There is definitely the ‘offline’ way to do it. When there is bazaar — which are scattered across cities in Indonesia now — we can promote it through those events. Our merchants inform their customers in stores that they also sell their products through our website.

We are very happy if there are more players popping up in Indonesia, especially the local players. It creates a healthy competitive industry. If I want to educate the market, it will be more effective if I cooperate with other players, the competition, especially with the local players, could turn into a form of alliance. Our solution to face the competition is to be confident and execute everything perfectly; there is no shortcut for that.
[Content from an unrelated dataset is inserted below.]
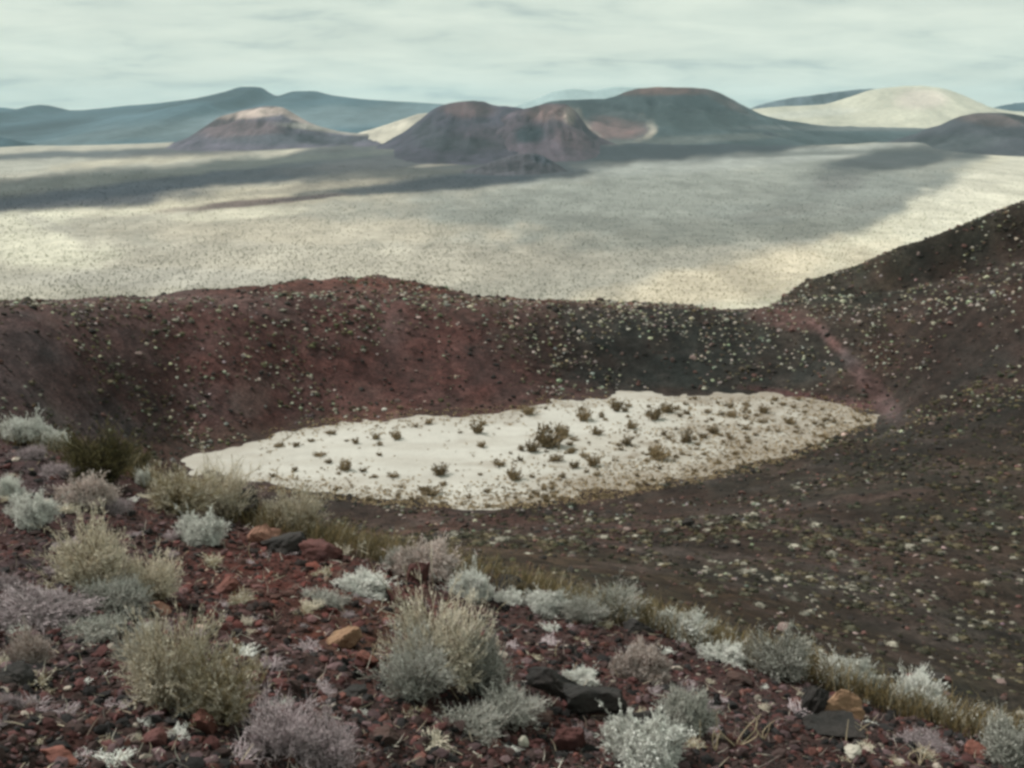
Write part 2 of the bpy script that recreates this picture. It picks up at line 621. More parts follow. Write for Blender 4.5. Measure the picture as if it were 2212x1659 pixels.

Some people assume that local products tend to be more expensive than imported ones, what do you say to this?

That is very interesting, isn’t it? Maybe 10 years ago, I remember people were saying imported things were much better than the local brands and were more expensive. But now, if people see local as more expensive than imported, I am happier. Because I personally know that most of the local brands are handmade, whereas the imported stuff is factory-made. So with that price, you should compare it with the quality: is the material better? Is it more unique? Or is it a limited edition? And I think our local products are still cheap considering the way they are made and the materials. If local products were made from the same materials and using the same techniques as foreign products, the local products would still be cheaper.

How did you get the funding for this business?

The funding still comes from locals. In the future, we look for potential partners or investors who believe in our vision.

What do you think of the government’s support when it comes to e-commerce?

For now, e-commerce is included in the government’s negative investment list. Of course the government’s intentions are good, to protect the local players. However, I believe that if you want something to grow, you should not do it by protecting it, instead you allow healthy competition.

What is your advice for other e-commerce  startups?

They should be confident. In my experience, the difference between the real sector and e-commerce is movement. E-commerce moves so rapidly, so to make decisions you have to be very swift. My advice is do not ever regret those decisions and if you make a bad one, just learn from it. That is why confidence is the foundation for any e-commerce player.